«L'albero degli zoccoli». Quelle piccole cose che spiegano le grandi questioni
Una foto di scena del film "L'albero degli zoccoli" (1977)
Sono le cose piccole che spiegano le più grandi. L'acqua, per esempio. Nelle campagne della Bergamasca è dappertutto: scorre nelle rogge, sgorga dai pozzi, vien giù dal cielo in forma di pioggia oppure, quando il freddo si fa sentire, diventa neve, fiòca imbiancando il paesaggio e rendendo ancora più grama la vita di uomini e bestie. L'acqua è evidente e a volte prepotente, ma nasconde un segreto minuscolo, a un passo dall'invisibile. In cascina nessuno lo conosce, tranne Mènec, uno dei figli del Batistì. Perché Mènec va a scuola e lì il maestro gli ha insegnato che in una sola goccia d'acqua ci sono dentro tanti "bestiolini piccinini piccinini". Suo padre, che ha la parlantina sciolta e sa come tenere incantati gli altri quando racconta una favola, crede che siano i pesci, ma Mènec, con la sua vocina infreddolita (è appena rientrato e adesso sta mangiando la sua minestra davanti al camino) gli spiega che no, quei "bestiolini" lì sono speciali. Che nemmeno li vedi, se non hai la macchina apposta. È grande il mondo, fuori dalla cascina. E ce ne sono di cose da imparare, commenta Batistì.
In ogni film c'è una scena che più delle altre ha la capacità di rievocare il mondo rappresentato dal regista. Per L'albero degli zoccoli, il capolavoro di Ermanno Olmi, una di queste scene è senz'altro il dialogo tra Batistì e Mènec, interpretati rispettivamente da Luigi Ornaghi e dal giovanissimo, indimenticabile Omar Brignoli. Poche parole, scandite in stretta parlata bergamasca da due attori non professionisti, pazientemente ricercati da Olmi con l'intento di far rivivere il tempo perduto della civiltà contadina. Il cuore della storia sono loro, il padre e il figlio, l'orgoglio per il bambino mandato a studiare e l'angoscia per quello zoccolo spezzato da Mènec sulla strada del ritorno. Fin dal maestro a piedi scalzi non si può andare e allora Batistì, che non ha mai rubato in vita sua, abbatte uno degli ontani del padrone e ne ricava una calzatura nuova per il figlio. Ma il padrone ha occhi dappertutto, il padrone se ne accorge e il padrone non perdona. Batistì e tutta la famiglia vengono cacciati dalla cascina, mentre gli altri contadini si rintanano in casa chiudendo gli scuri, perché non sta bene star lì a guardare le disgrazie della gente.

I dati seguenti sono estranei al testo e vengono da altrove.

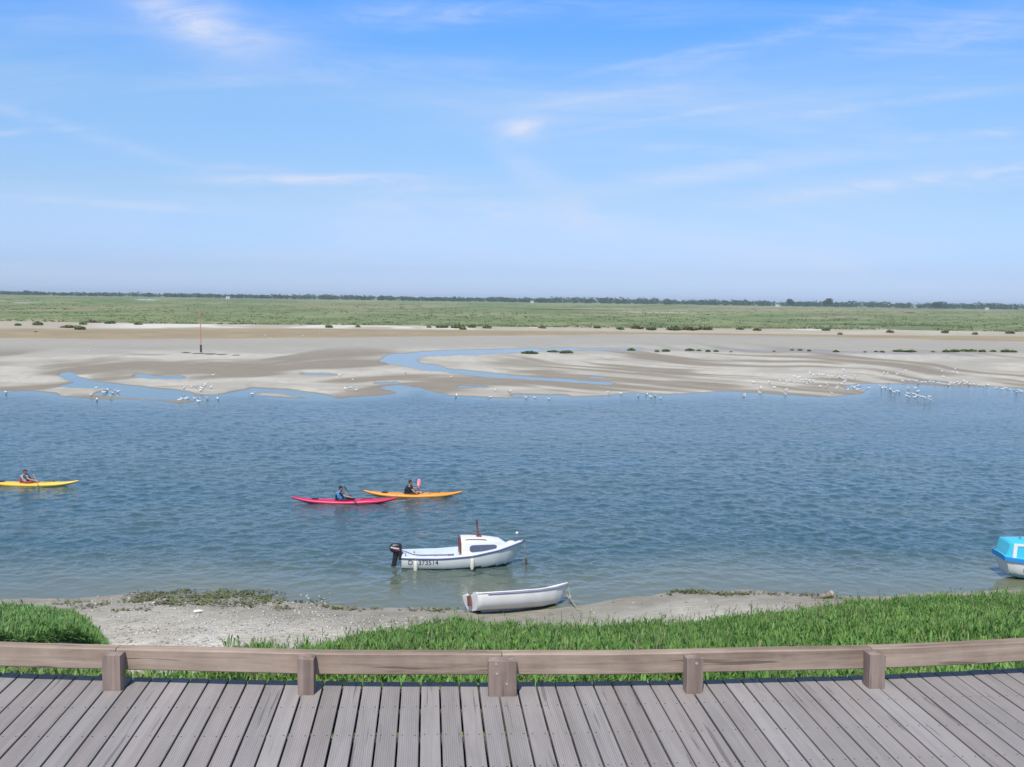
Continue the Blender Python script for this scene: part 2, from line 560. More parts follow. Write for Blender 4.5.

Ancora oggi il regista racconta volentieri di come quel finale non piacque ad Alberto Moravia: i poveri si sarebbero dovuti ribellare, sosteneva lo scrittore romano, L'albero degli zoccoli era un paternalistico invito alla sottomissione. Il regista, che da quei poveri discendeva, replicò sostenendo che forse sarebbe stato il caso di far recensire ai contadini i libri di Moravia. Altro che sottomissione, infatti. Nello sguardo di Batistì c'è tutta la pazienza e la sapienza di un cristianesimo tanto istintivo quanto nutrito da una devozione schietta, efficace nella sua essenzialità. Si tratta dello stesso sentimento che guida il corteggiamento e le nozze tra l'impacciato Stefano e la bella Maddalena (poche sequenze che riscrivono, in miniatura, l'intera vicenda dei Promessi sposi) e che affiora, per contrasto, perfino dal malcontento e dalla smania del Finard, il più disperato e fragile tra i contadini. La piccola comunità ha un pastore, il don Carlo impersonato da Carmelo Silva, che ha particolare cura di una vedova simile a quella che si incontra nella parabola del Vangelo. Lei, la vedova Runk (Teresa Brescianini), è sempre pronta a donare un po' di pane per chi è ancora più bisognoso di lei. Taciturna, tanto per cambiare, ma così prossima alla santità da meritare il miracolo che mette in salvo la sua unica, preziosissima mucca. Un prodigio che passa attraverso l'acqua, ancora una volta, che è poi la madre di tutte le cose, delle più grandi come delle più piccole.